:: Source material ::
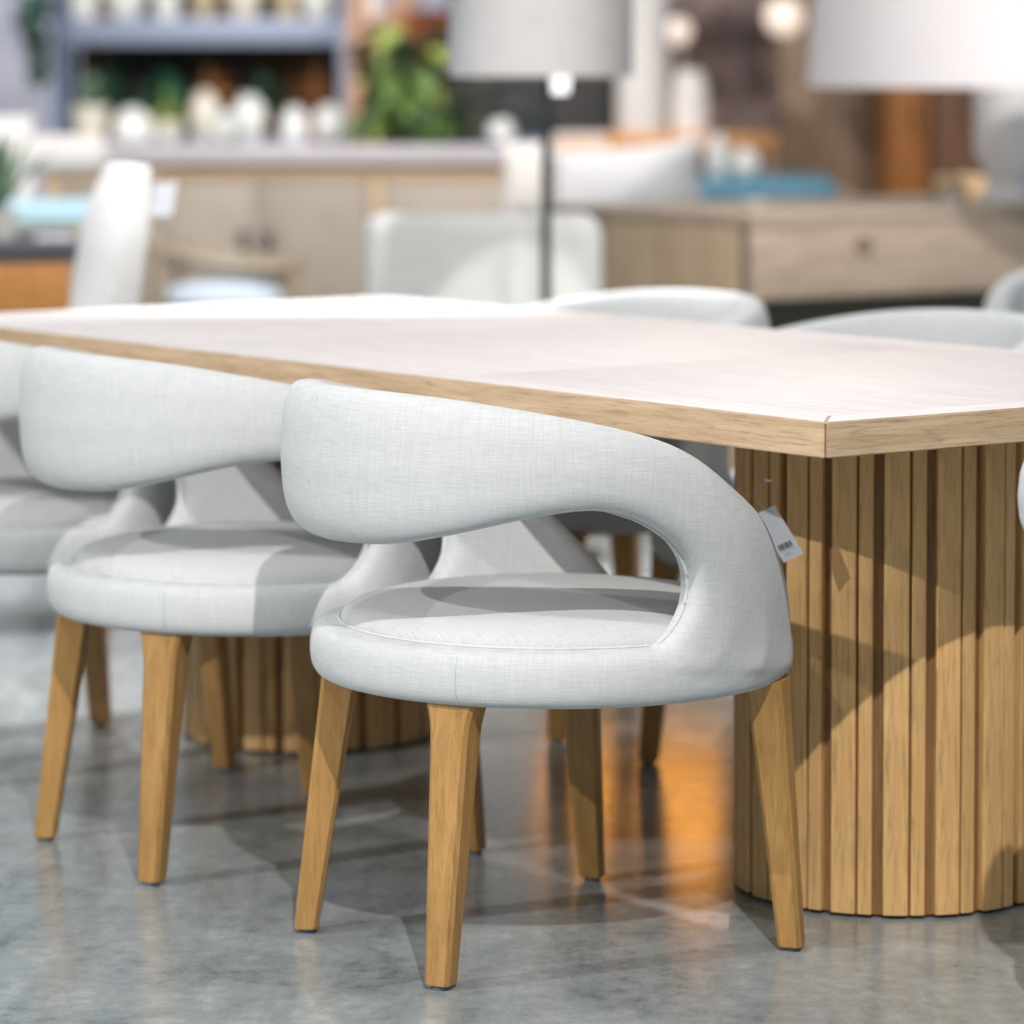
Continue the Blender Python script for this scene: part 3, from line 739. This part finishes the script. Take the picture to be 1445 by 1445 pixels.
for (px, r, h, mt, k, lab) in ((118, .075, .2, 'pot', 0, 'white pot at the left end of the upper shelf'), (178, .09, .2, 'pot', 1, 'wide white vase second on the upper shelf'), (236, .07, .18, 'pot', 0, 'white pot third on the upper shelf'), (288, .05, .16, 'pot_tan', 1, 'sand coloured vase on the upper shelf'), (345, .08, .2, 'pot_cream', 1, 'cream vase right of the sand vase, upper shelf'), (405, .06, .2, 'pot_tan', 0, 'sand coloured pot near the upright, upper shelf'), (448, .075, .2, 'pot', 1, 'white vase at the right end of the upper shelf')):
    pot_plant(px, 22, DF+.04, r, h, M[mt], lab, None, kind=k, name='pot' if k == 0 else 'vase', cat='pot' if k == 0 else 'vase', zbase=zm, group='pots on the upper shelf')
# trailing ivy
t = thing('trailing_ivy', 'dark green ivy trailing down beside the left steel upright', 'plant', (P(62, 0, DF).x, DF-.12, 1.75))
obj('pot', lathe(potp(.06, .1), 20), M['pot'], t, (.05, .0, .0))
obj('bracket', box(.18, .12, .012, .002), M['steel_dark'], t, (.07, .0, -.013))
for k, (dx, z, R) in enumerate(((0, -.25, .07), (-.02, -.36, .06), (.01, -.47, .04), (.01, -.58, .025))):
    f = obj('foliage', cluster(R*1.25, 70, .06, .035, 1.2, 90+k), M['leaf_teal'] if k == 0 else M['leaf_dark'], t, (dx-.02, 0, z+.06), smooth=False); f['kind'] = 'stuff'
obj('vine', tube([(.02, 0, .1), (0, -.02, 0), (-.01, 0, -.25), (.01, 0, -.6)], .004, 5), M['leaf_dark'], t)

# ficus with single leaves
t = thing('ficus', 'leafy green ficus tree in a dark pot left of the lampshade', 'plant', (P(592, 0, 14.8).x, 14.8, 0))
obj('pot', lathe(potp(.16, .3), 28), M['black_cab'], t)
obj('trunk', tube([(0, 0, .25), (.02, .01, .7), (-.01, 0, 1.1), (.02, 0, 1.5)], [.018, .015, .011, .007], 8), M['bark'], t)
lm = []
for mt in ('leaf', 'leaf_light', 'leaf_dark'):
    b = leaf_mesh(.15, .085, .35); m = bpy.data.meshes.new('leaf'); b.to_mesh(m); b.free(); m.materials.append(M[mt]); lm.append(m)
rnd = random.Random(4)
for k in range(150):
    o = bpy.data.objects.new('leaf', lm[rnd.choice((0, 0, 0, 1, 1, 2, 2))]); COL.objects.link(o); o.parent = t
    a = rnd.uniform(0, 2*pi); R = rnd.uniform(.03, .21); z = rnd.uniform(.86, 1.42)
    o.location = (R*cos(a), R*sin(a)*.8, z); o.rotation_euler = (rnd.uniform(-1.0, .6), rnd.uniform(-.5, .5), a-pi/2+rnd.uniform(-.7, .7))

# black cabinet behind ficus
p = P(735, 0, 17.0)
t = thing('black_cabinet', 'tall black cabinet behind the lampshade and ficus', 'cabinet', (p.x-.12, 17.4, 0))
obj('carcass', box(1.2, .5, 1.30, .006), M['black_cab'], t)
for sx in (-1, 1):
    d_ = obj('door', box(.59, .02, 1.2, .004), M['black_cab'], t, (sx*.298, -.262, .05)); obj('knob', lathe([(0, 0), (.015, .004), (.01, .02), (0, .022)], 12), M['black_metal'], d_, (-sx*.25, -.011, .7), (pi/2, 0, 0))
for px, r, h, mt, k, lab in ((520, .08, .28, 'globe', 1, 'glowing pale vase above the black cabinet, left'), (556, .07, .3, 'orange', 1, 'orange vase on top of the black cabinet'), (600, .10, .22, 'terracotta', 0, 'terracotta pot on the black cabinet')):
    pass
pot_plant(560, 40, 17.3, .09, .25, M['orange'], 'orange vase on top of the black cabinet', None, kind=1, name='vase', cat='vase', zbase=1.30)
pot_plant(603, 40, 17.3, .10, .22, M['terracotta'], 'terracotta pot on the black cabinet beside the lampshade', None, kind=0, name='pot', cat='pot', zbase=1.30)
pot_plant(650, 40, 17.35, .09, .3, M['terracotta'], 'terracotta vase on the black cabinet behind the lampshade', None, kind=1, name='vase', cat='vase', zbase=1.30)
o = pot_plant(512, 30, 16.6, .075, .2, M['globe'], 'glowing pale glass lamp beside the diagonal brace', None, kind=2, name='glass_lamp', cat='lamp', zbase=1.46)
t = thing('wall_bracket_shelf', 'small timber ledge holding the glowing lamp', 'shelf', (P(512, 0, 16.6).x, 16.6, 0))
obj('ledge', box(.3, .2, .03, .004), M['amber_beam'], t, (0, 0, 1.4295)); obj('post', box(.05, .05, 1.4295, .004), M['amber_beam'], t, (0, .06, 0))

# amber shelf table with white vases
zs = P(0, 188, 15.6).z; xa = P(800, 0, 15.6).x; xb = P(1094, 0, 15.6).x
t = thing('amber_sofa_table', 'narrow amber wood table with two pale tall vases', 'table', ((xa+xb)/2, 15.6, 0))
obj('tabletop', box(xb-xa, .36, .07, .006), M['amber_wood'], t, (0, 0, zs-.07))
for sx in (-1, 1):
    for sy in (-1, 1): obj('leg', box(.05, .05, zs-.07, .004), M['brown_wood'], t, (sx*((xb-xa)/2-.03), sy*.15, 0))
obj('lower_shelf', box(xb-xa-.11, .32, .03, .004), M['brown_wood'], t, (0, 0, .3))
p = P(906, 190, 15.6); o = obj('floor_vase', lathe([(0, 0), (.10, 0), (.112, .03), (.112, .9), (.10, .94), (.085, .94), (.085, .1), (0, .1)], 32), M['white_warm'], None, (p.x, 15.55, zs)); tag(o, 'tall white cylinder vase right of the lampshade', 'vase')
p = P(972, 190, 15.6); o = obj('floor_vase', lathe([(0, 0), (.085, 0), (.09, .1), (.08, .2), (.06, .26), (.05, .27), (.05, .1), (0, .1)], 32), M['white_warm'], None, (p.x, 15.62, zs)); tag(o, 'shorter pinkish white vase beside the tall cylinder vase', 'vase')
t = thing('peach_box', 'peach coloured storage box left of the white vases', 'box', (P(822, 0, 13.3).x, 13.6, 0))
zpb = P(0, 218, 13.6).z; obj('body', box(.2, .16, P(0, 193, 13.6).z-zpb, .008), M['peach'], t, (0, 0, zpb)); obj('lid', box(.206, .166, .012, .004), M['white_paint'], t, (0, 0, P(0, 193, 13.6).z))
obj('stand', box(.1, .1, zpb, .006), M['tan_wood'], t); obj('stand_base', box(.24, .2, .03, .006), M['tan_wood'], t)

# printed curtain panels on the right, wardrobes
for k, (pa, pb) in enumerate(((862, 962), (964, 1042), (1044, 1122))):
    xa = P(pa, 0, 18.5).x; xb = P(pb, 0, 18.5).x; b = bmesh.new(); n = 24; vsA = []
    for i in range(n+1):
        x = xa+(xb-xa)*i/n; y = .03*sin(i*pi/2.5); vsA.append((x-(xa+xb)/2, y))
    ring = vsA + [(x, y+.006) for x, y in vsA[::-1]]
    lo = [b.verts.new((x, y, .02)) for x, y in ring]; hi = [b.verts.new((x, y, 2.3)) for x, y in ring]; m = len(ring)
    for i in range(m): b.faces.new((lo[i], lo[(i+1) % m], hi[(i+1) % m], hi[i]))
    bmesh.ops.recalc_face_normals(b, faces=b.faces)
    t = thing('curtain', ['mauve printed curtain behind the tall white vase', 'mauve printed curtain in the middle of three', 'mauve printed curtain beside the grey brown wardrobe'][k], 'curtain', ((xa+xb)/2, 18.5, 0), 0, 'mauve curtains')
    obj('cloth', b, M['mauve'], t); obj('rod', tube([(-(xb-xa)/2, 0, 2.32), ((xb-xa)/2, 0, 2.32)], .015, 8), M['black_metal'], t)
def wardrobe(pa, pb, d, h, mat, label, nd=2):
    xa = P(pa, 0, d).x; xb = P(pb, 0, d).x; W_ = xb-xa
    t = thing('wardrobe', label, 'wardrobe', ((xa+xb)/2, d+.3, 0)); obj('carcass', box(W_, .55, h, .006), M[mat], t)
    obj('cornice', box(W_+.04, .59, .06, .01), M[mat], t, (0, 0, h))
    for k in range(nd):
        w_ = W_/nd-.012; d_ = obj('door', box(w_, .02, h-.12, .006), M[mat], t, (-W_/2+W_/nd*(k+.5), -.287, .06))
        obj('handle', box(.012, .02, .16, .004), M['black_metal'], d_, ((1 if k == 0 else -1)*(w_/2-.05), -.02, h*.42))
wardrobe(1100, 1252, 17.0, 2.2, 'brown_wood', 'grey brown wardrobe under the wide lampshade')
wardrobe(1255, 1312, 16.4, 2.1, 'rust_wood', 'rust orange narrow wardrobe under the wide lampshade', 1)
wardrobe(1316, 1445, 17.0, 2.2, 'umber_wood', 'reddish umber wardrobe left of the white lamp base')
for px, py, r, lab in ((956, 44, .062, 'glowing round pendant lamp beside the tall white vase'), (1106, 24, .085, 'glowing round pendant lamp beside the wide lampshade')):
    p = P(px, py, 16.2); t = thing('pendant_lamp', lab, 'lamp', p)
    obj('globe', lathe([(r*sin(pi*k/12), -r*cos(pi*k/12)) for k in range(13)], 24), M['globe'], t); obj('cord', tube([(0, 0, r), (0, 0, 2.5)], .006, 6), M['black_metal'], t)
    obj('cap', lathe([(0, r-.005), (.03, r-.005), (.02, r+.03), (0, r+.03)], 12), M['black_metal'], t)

:: To do ::
Take the material above from its first line through the line holding "5), M['leaf_dark'], t)" and set it down exactly, without the pictures.

:: Result ::
Continue the Blender Python script for this scene: part 3, from line 739. This part finishes the script. Take the picture to be 1445 by 1445 pixels.
for (px, r, h, mt, k, lab) in ((118, .075, .2, 'pot', 0, 'white pot at the left end of the upper shelf'), (178, .09, .2, 'pot', 1, 'wide white vase second on the upper shelf'), (236, .07, .18, 'pot', 0, 'white pot third on the upper shelf'), (288, .05, .16, 'pot_tan', 1, 'sand coloured vase on the upper shelf'), (345, .08, .2, 'pot_cream', 1, 'cream vase right of the sand vase, upper shelf'), (405, .06, .2, 'pot_tan', 0, 'sand coloured pot near the upright, upper shelf'), (448, .075, .2, 'pot', 1, 'white vase at the right end of the upper shelf')):
    pot_plant(px, 22, DF+.04, r, h, M[mt], lab, None, kind=k, name='pot' if k == 0 else 'vase', cat='pot' if k == 0 else 'vase', zbase=zm, group='pots on the upper shelf')
# trailing ivy
t = thing('trailing_ivy', 'dark green ivy trailing down beside the left steel upright', 'plant', (P(62, 0, DF).x, DF-.12, 1.75))
obj('pot', lathe(potp(.06, .1), 20), M['pot'], t, (.05, .0, .0))
obj('bracket', box(.18, .12, .012, .002), M['steel_dark'], t, (.07, .0, -.013))
for k, (dx, z, R) in enumerate(((0, -.25, .07), (-.02, -.36, .06), (.01, -.47, .04), (.01, -.58, .025))):
    f = obj('foliage', cluster(R*1.25, 70, .06, .035, 1.2, 90+k), M['leaf_teal'] if k == 0 else M['leaf_dark'], t, (dx-.02, 0, z+.06), smooth=False); f['kind'] = 'stuff'
obj('vine', tube([(.02, 0, .1), (0, -.02, 0), (-.01, 0, -.25), (.01, 0, -.6)], .004, 5), M['leaf_dark'], t)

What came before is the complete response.